* To be done *
Repeat verbatim the lines from the one containing "Write the bpy" to the one containing "C = S.collection", ends included, minus any pictures.

[Scripts that build scenes]
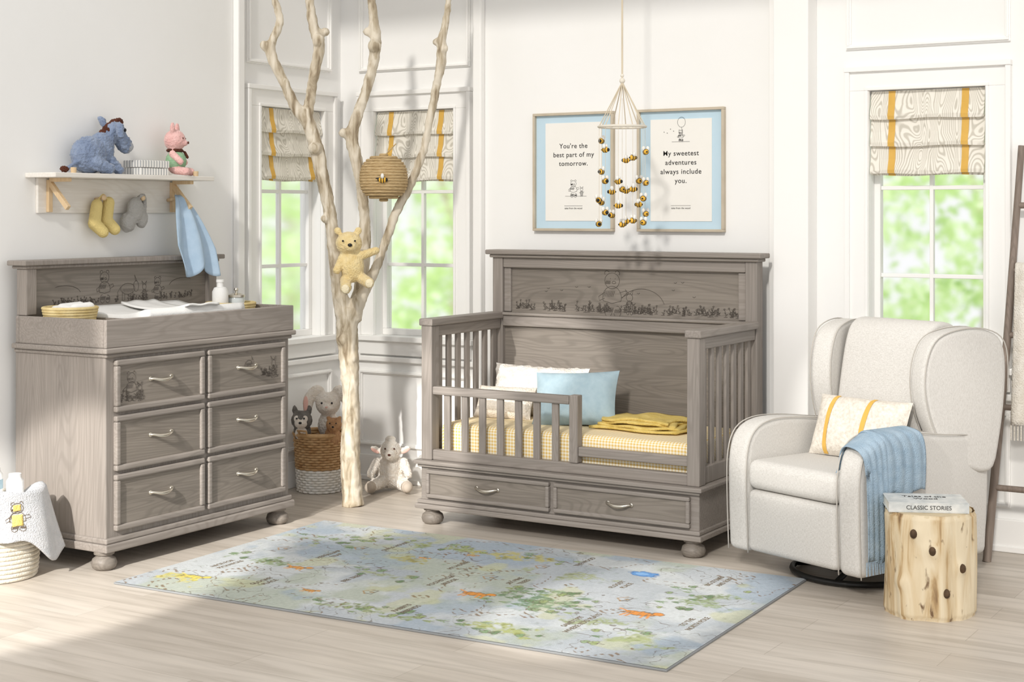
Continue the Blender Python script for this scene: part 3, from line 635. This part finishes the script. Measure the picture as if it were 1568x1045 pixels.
# ---------------------------------------------------------------- mobile
m_cord=M('cream_cord','#dccfb8',.9); m_hoop=M('mobile_hoop','#e9e2d4',.8)
g=grp('bee_mobile',(-3.42,6.6,0))
b=MB().cyl((0,0,2.19),(0,0,H),.005,.005,8).cyl((0,0,H-.02),(0,0,H),.03,.03,20)
for k in range(10):
    a=2*pi*k/10; b.tube([(.0,0,2.18),(.112*cos(a),.112*sin(a),1.965)],.0025,6)
for k in range(10):
    a=2*pi*k/10; b.tube([(.112*cos(a),.112*sin(a),1.965),(.112*cos(a),.112*sin(a),1.50+.05*(k%3))],.001,4)
b.tube([(0,0,2.1),(0,0,1.49)],.001,4)
b.done('cords',m_cord,g)
MB().ring((0,0,1.963),.114,.006,48,8).sph((0,0,2.185),(.014,.014,.014),12).sph((0,0,2.21),(.009,.009,.009),12).done('hoop',m_hoop,g,smooth=True)
a1,a2,a3=MB(),MB(),MB(); rb=random.Random(5)
for k in range(10):
    a=2*pi*k/10; z0_=(1.50,1.54,1.59)[k%3]
    for j in range(3 if k%2 else 2):
        bee(a1,a2,a3,(.114*cos(a),.114*sin(a),z0_+(.115,.15)[k%2]*j+.01*sin(k*3)),1.1,a+pi/2+rb.uniform(-.4,.4))
bee(a1,a2,a3,(0,0,1.49),1.1,1); bee(a1,a2,a3,(0,0,1.66),1.1,2.5)
a1.done('bee_bodies',m_by2,g,smooth=True);a2.done('bee_stripes',m_black,g,smooth=True);a3.done('bee_wings',m_wing,g,smooth=True)
# ---------------------------------------------------------------- glider armchair
CR=radians(-22); CL=(-2.175,6.37,0)
g=grp('glider_armchair',CL,CR)
aout=[(-.40,.10),(-.41,.35),(-.405,.52),(-.36,.615),(-.26,.655),(-.1,.655),(.12,.63),(.30,.61),(.40,.56),(.42,.4),(.40,.10)]
aout=[p for p in catmull(aout,4)]
b=MB()
for s in (-1,1):
    x0,x1=sorted((s*.25,s*.37)); b.ext(aout,x0,x1)
b.done('arms',m_chairf,g,bev=.03,seg=4,smooth=True)
wout=[(.13,.60),(.085,.70),(.06,.82),(.075,.94),(.13,1.025),(.25,1.06),(.38,1.055),(.47,1.0),(.49,.85),(.46,.60),(.40,.45),(.2,.5)]
wout=[p for p in catmull(wout,4)]
m_pipe=M('piping','#bdb8b0',.9)
b=MB(); pp=MB()
for s in (-1,1):
    Xw=Matrix.Translation((s*.312,.25,0))@Matrix.Rotation(s*radians(-14),4,'Z')@Matrix.Translation((0,-.25,0))
    b.X=Xw; b.ext(wout,-.052,.052); b.X=None; pp.X=Xw
    for xx in (-.05,.05): pp.tube([(xx,y+.004,z) for y,z in wout[:34]],.0028,6)
    pp.X=None
b.done('wings',m_chairf,g,bev=.026,seg=4,smooth=True)
b=MB().box(-.25,.25,-.415,.2,.375,.50); b.done('seat_cushion',m_chairf,g,bev=.04,seg=5,smooth=True)
b=MB().box(-.25,.25,-.41,-.3,.11,.372); b.done('footrest',m_chairf,g,bev=.03,seg=4,smooth=True)
b=MB().box(-.27,.27,-.3,.38,.12,.40).box(-.33,.33,.28,.42,.12,.62); b.done('frame',m_chairf,g,bev=.02,seg=3,smooth=True)
bo=catmull([(.11,.46),(.11,.60),(.14,.80),(.18,.98),(.225,1.06),(.30,1.08),(.39,1.05),(.43,.95),(.42,.7),(.36,.45)],4)
b=MB().ext(bo,-.228,.228)
b.done('back_cushion',m_chairf,g,bev=.04,seg=4,smooth=True)
for s in (-1,1):
    pp.tube([(s*.252,y+.003,z-.001) for y,z in aout[:30]],.0028,6); pp.tube([(s*.368,y+.003,z-.001) for y,z in aout[:30]],.0028,6)
pp.done('piping',m_pipe,g,smooth=True)
b=MB().ring((0,0,.018),.27,.013,56,8).ring((0,0,.05),.16,.012,40,8).cyl((0,0,.01),(0,0,.13),.03,.03,16)
for a in (0.4,0.4+pi/2): b.tube([(.27*cos(a),.27*sin(a),.018),(0,0,.05),(-.27*cos(a),-.27*sin(a),.018)],.012,8)
b.done('swivel_base',m_black,g,smooth=True)
m_lp=M('ivory_weave','#e9e2d7',.95,'#cfc6b9',70,bump=.4,bs=200)
q=grp('lumbar_pillow',CL,CR)
X=P4((.02,.0,.625),radians(68),0,radians(6)); MB().pillow(.46,.27,.14,X,pin=.03).done('cover',m_lp,q,smooth=True,weld=.002)
b=MB()
def pst(x0,x1,o=.005):
    def f(u,v):
        xx=x0+(x1-x0)*u; a=xx/.23; bb=(2*v-1)*.985
        k=max(0,(1-abs(a)**3.2)*(1-abs(bb)**3.2))**.6
        return X@Vector((xx*(1-.03*(1-bb*bb)),bb*.135*(1-.03*(1-a*a)),.07*k+.004*sin(a*9+bb*4)*k+.0015+o*.5))
    return f
for x0,x1 in ((-.14,-.118),(.05,.072)): b.grid(pst(x0,x1),3,20)
b.done('stripes',m_gold,q,smooth=True)
m_thr=M('blue_throw','#a4b7c6',.95,'#90a6b8',20,bump=.6,bs=220)
q=grp('throw_blanket',CL,CR)
def drape(y0,y1,zin,zout,ph=0):
    pth=[(.235,zin),(.238,.58),(.25,.645),(.28,.670),(.33,.670),(.372,.652),(.386,.60),(.388,(.6+zout)/2),(.388,zout)]
    pth=catmull(pth,4)
    def f(u,v):
        q_=v*(len(pth)-1); i=min(int(q_),len(pth)-2); t=q_-i
        x=pth[i][0]*(1-t)+pth[i+1][0]*t; z=pth[i][1]*(1-t)+pth[i+1][1]*t
        yy=y0+(y1-y0)*u; k=max(0,v-.35)
        return (x+.004+.008*abs(sin(u*13+ph+.8*sin(v*5)))*(k>0)*min(1,k*4),yy+.012*sin(v*8+ph),z-max(0,-.28-yy)*.45*(z>.55)+.01*sin(u*9)*(v>.9))
    return f
MB().grid(drape(-.40,-.27,.56,.17),20,40).grid(drape(-.29,-.05,.53,.42,1),30,40).done('cloth',m_thr,q,smooth=True,solid=.004)
b=MB()
for i in range(22):
    y=-.40+.13*i/21; b.tube([(.397,y,.175),(.399,y+rb.uniform(-.004,.004),.12)],.0018,4)
b.done('fringe',m_thr,q)
# ---------------------------------------------------------------- stump side table
m_st,nt,p,n,L=newmat('stump_wood')
v=mapping(n,L,(14,14,1.8)); t=n('ShaderNodeTexNoise',Scale=1.2,Detail=9.0,Distortion=1.0); L(v,t.inputs['Vector'])
r=ramp(n,[(.33,C('#7d6142')),(.41,C('#b4986f')),(.48,C('#cfbb98')),(.62,C('#dccdb0'))]); L(t.outputs[0],r.inputs[0])
v=mapping(n,L,(34,34,12)); vo=n('ShaderNodeTexNoise',Scale=1.0,Detail=4.0,Distortion=.6); L(v,vo.inputs['Vector']); r2=ramp(n,[(.62,(0,0,0,1)),(.72,(1,1,1,1))]); L(vo.outputs[0],r2.inputs[0])
mx=n('ShaderNodeMix',_data_type='RGBA'); L(r2.outputs[0],mx.inputs[0]); L(r.outputs[0],mx.inputs[6]); mx.inputs[7].default_value=C('#6e543a'); L(mx.outputs[2],p.inputs['Base Color']); p.inputs['Roughness'].default_value=.7
bp=n('ShaderNodeBump',Strength=.5,Distance=.01); L(t.outputs[0],bp.inputs['Height']); L(bp.outputs[0],p.inputs['Normal'])
m_top,nt,p,n,L=newmat('stump_top')
v=mapping(n,L,(1,1,1)); wv=n('ShaderNodeTexWave',Scale=28.0,Distortion=3.0,Detail=2.0,_wave_type='RINGS',_rings_direction='Z'); L(v,wv.inputs['Vector']); r=ramp(n,[(0,C('#c4ae86')),(1,C('#d6c7a8'))]); L(wv.outputs[0],r.inputs[0]); L(r.outputs[0],p.inputs['Base Color'])
g=grp('tree_stump_table',(-1.735,5.925,0))
b=MB()
def stf(u,v):
    a=2*pi*u; z=.4*v; nn=noise.noise(Vector((2.2*cos(a),2.2*sin(a),z*2)))*.014+noise.noise(Vector((6*cos(a),6*sin(a),z*3+5)))*.008
    for ka,kz,kr in ((-1.2,.27,.012),(-1.9,.14,.010),(-.5,.2,.012),(-1.6,.33,.008)):
        dd=((a-2*pi*(a>pi)-ka)*.17)**2+(z-kz)**2; nn+=kr*exp(-dd/.0008)
    R=.171+nn; e=1 if .02<v<.98 else .97
    return (R*e*cos(a),R*e*sin(a),z)
b.grid(stf,128,50); b.done('stump',m_st,g,smooth=True,weld=.0005)
b=MB()
for ka,kz in ((-1.2,.27),(-1.9,.14),(-.5,.2),(-1.6,.33),(-.9,.11)):
    b.sph((.176*cos(ka),.176*sin(ka),kz),(.014,.012,.018),12)
b.done('knots',M('dark_knot','#5a4530',.8,'#3f2f20',40),g,smooth=True)
MB().lathe([(0,.37),(.163,.37),(.163,.4005),(0,.4005)],seg=48).lathe([(0,.0),(.15,.0),(.15,.01),(0,.01)],seg=48).done('cut_faces',m_top,g)
m_bk=M('book_cover','#dcdcd8',.5,'#b9bdbc',24); m_pg=M('book_pages','#f1ede0',.9,bump=.3,bs=200)
g=grp('storybook',(-1.745,5.915,.4008),RZ-.12)
MB().box(-.15,.15,-.1,.1,0,.003).box(-.15,.15,-.1,.1,.035,.038).box(-.15,.15,-.1,-.097,.003,.035).done('cover',m_bk,g,bev=.001)
MB().box(-.146,.146,-.097,.095,.003,.035).done('pages',m_pg,g)
text('spine_title','CLASSIC STORIES',.022,(0,-.1005,.019),g,m_ink)
text('cover_title','Tales of the\nWood',.035,(0,0.01,.0385),g,m_ink,flat=True)
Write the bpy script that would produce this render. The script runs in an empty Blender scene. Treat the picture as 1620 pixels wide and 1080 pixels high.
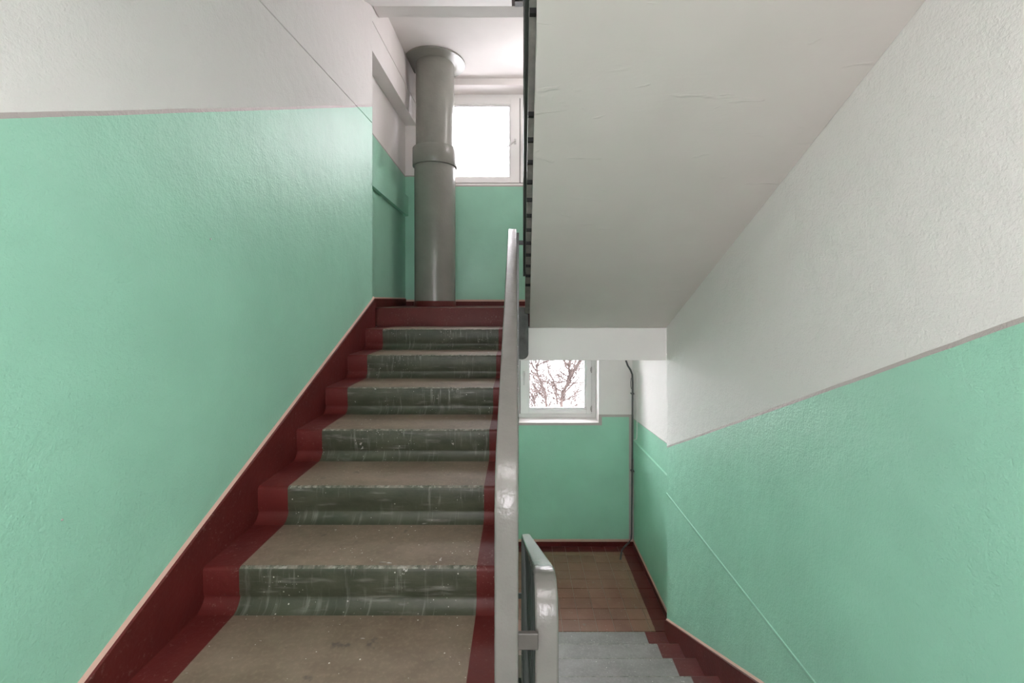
import bpy, bmesh, math, random
from mathutils import Vector
random.seed(7)
EYE = 1.411            # eye height above the floor landing the photographer stands on (its floor is z = 0)
F, CX, CY = 690.0, 822.0, 475.0
S = bpy.context.scene
C = S.collection

# ------------------------------------------------------------------ camera, sky, exposure
cam = bpy.data.cameras.new('camera')
cam.sensor_width = 36.0
cam.lens = F / 1620.0 * 36.0
cam.shift_x = (810 - CX) / 1620.0
cam.shift_y = -(540 - CY) / 1620.0
cam.clip_start = 0.02
cam.clip_end = 300
camo = bpy.data.objects.new('camera', cam)
C.objects.link(camo)
camo.location = (0, 0, EYE)
camo.rotation_euler = (math.pi / 2, 0, 0)
S.camera = camo

w = bpy.data.worlds.new('overcast_sky')
S.world = w
w.use_nodes = True
bg = w.node_tree.nodes['Background']
bg.inputs['Color'].default_value = (1.0, 0.945, 0.99, 1)
bg.inputs['Strength'].default_value = 14.0
S.view_settings.view_transform = 'Standard'
S.view_settings.look = 'None'
S.view_settings.gamma = 1
S.view_settings.use_curve_mapping = False
S.view_settings.exposure = 0.38
S.cycles.max_bounces = 14
S.cycles.diffuse_bounces = 9
S.cycles.transparent_max_bounces = 16
S.cycles.use_denoising = True
S.cycles.sample_clamp_indirect = 6

def area(name, loc, rot, sx, sy, power, color):
    l = bpy.data.lights.new(name, 'AREA')
    l.shape = 'RECTANGLE'; l.size = sx; l.size_y = sy; l.energy = power; l.color = color
    o = bpy.data.objects.new(name, l); C.objects.link(o)
    o.location = loc; o.rotation_euler = rot
    return o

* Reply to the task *
Write the bpy script that would produce this render. The script runs in an empty Blender scene. Treat the picture as 1620 pixels wide and 1080 pixels high.
import bpy, bmesh, math, random
from mathutils import Vector
random.seed(7)
EYE = 1.411            # eye height above the floor landing the photographer stands on (its floor is z = 0)
F, CX, CY = 690.0, 822.0, 475.0
S = bpy.context.scene
C = S.collection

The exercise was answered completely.